Fourier Feature Embedding#

class FourierFeatureEmbedding(input_dimension, output_dimension, sigma)[source]#

Bases: Module

Fourier Feature Embedding class for encoding input features using random Fourier features.This class applies a Fourier transformation to the input features, which can help in learning high-frequency variations in data. If multiple sigma are provided, the class supports multiscale feature embedding, creating embeddings for each scale specified by the sigma.

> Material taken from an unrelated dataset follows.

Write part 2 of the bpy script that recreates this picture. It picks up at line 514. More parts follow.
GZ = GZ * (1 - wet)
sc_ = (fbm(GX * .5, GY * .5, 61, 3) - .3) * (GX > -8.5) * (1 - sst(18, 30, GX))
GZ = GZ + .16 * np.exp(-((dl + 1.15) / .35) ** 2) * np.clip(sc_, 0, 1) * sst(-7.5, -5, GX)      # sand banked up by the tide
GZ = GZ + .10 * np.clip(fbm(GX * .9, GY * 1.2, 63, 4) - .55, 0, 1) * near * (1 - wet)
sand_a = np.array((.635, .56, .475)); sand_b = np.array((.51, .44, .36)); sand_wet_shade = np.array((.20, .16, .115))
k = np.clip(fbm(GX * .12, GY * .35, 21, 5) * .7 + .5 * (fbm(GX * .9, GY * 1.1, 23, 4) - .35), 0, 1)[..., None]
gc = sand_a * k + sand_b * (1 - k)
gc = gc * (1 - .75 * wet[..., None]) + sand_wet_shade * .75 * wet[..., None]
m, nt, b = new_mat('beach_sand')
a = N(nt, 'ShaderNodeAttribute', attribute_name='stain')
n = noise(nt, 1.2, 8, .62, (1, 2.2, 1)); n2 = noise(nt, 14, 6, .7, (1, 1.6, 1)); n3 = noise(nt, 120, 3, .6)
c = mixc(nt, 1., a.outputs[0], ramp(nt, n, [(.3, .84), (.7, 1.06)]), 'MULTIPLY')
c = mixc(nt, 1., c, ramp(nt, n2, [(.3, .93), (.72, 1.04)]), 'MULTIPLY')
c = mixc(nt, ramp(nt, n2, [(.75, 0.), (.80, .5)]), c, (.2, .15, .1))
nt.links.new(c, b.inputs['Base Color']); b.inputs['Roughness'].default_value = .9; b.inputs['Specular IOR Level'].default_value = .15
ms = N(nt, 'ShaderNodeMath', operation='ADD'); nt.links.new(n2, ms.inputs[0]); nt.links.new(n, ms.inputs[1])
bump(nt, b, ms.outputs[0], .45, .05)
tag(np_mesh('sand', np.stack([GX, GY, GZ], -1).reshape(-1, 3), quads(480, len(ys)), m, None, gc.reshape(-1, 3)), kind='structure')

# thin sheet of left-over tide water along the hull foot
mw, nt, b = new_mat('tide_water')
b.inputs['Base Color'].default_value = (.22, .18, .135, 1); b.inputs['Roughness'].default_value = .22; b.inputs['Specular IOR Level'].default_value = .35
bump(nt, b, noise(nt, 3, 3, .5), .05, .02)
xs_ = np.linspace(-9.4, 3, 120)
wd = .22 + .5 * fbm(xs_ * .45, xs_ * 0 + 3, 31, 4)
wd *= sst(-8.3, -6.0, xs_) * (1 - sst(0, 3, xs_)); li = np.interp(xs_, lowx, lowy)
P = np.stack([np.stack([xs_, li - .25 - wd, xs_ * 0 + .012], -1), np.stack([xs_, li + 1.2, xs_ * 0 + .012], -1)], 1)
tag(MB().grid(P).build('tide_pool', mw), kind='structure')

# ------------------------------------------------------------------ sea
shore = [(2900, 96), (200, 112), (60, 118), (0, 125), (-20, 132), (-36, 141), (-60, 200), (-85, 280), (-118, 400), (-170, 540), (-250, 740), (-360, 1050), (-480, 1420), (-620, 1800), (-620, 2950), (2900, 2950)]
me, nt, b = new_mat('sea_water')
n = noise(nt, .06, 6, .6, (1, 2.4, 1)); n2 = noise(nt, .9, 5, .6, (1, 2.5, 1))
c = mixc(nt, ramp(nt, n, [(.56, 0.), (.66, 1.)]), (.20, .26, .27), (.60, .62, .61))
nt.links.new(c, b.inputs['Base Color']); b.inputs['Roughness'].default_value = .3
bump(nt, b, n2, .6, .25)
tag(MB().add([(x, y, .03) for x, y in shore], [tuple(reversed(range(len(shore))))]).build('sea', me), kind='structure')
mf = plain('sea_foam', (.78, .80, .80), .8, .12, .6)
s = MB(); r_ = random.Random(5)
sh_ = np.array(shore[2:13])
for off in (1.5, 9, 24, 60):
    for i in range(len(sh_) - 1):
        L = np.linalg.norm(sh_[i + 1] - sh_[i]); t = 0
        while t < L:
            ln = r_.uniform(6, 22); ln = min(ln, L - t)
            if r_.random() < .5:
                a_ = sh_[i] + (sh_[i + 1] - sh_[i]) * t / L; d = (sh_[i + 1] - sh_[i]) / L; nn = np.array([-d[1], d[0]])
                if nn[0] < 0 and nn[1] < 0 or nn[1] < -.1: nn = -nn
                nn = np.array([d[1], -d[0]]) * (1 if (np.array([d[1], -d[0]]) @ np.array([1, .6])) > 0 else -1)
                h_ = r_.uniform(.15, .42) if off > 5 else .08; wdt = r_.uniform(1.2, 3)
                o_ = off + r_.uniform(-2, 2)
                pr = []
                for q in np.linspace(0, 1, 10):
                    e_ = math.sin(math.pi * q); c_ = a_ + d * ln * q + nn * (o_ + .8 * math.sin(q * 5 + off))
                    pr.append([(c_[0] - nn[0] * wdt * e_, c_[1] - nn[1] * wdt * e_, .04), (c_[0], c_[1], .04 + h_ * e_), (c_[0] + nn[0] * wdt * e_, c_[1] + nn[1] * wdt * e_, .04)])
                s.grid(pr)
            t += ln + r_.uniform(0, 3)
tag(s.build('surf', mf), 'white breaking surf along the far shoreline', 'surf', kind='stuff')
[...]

The FourierFeatureEmbedding augments the input by the following formula (3.10 of original paper):

\[\mathbf{x} \rightarrow \tilde{\mathbf{x}} = \left[ \cos\left( \mathbf{B} \mathbf{x} \right), \sin\left( \mathbf{B} \mathbf{x} \right)\right],\]

where \(\mathbf{B}_{ij} \sim \mathcal{N}(0, \sigma^2)\).

In case multiple sigma are passed, the resulting embeddings are concateneted:

\[\mathbf{x} \rightarrow \tilde{\mathbf{x}} = \left[ \cos\left( \mathbf{B}^1 \mathbf{x} \right), \sin\left( \mathbf{B}^1 \mathbf{x} \right), \cos\left( \mathbf{B}^2 \mathbf{x} \right), \sin\left( \mathbf{B}^3 \mathbf{x} \right), \dots, \cos\left( \mathbf{B}^M \mathbf{x} \right), \sin\left( \mathbf{B}^M \mathbf{x} \right)\right],\]

where \(\mathbf{B}^k_{ij} \sim \mathcal{N}(0, \sigma_k^2) \quad k \in (1, \dots, M)\).